Saturday, August 21, 2010

Mark Bittman on "What's wrong with what we eat"

I have listened to Mark Bittman's talk on what is wrong with what we eat a few times and really like the message he is sending.  In this talk he details the current health crisis, how eating foods in their natural state helps improve health and that industrialized foods are not beneficial to health.  He also talks about animals for food consumption increase green house gases, the food pyramid and the history of food consumption over the course of the last 100 years.  Between 1950 and 2000 the world population doubled but meat consumption increased five times, who is eating all that extra meat product and what is the environmental impact?  Mark's describes the meals his mother made for her family which made me think of our family who didn't eat that way yet oddly I was envious of my playmates for their family meals.  Now that I am old enough to know better I am happy that we ate a clean home grown diet and continue to eat that way as an adult.
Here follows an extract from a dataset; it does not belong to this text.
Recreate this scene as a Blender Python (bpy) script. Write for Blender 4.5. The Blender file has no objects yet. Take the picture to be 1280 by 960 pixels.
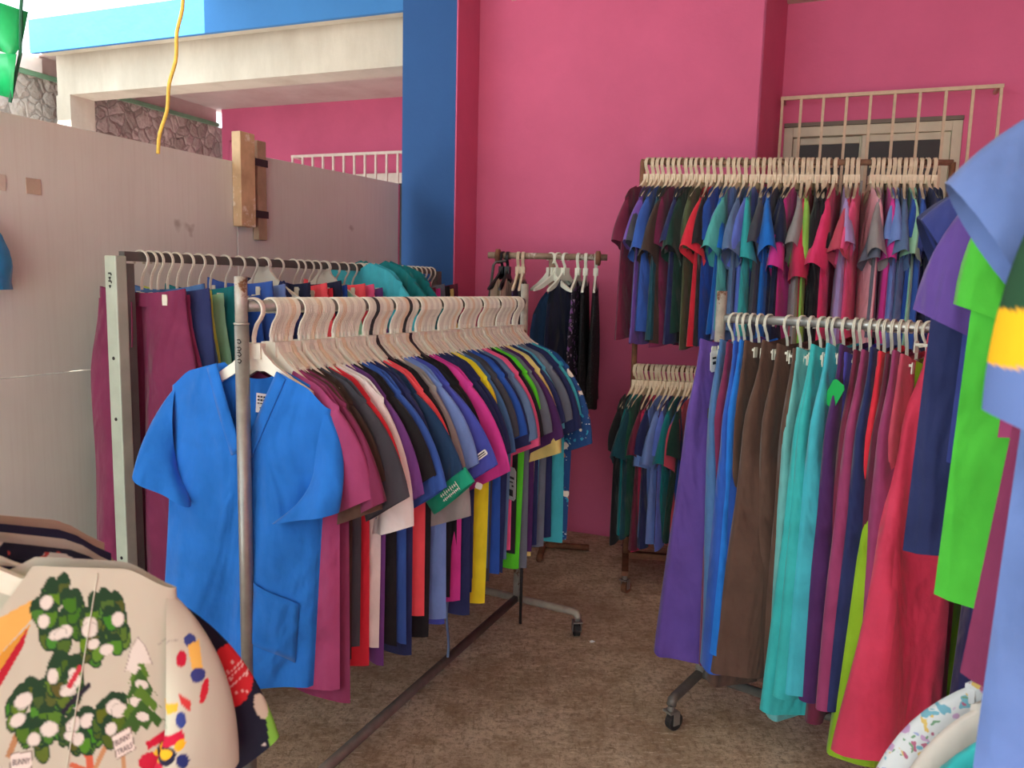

The common complaint of consumers regarding locally grown foods and organics is that is it more expensive.  Unfortunately non organics, which are mass produced, might be more cost effective but mass produced foods are proven to be void of the full range of nutrients that organically raised foods contain.    This concept of lower priced mass produced equals lower nutrient value products over higher priced organically raided nutrient filled products is definitely a "You get what you pay for" situation.  If you playing a game show and had a choice of paying $5 for an empty box or $8 for a box packed with all kinds of goodies inside which package would you choose?  Most people would spend the $8 and get the goodies and yet when it comes to the foods we eat people don't make that choice and instead go for the $5 box with no content. Cutting corners with nutrition is devastating to growing children and is a direct link to many future health issues many of which are very costly to manage and/or cure.  If you applied the same theory of paying for insurance to help offset the cost of potential accidents then wouldn't the same be true for the foods you eat, shouldn't you be willing to pay a little extra for healthy food to thwart the potential for costly illnesses.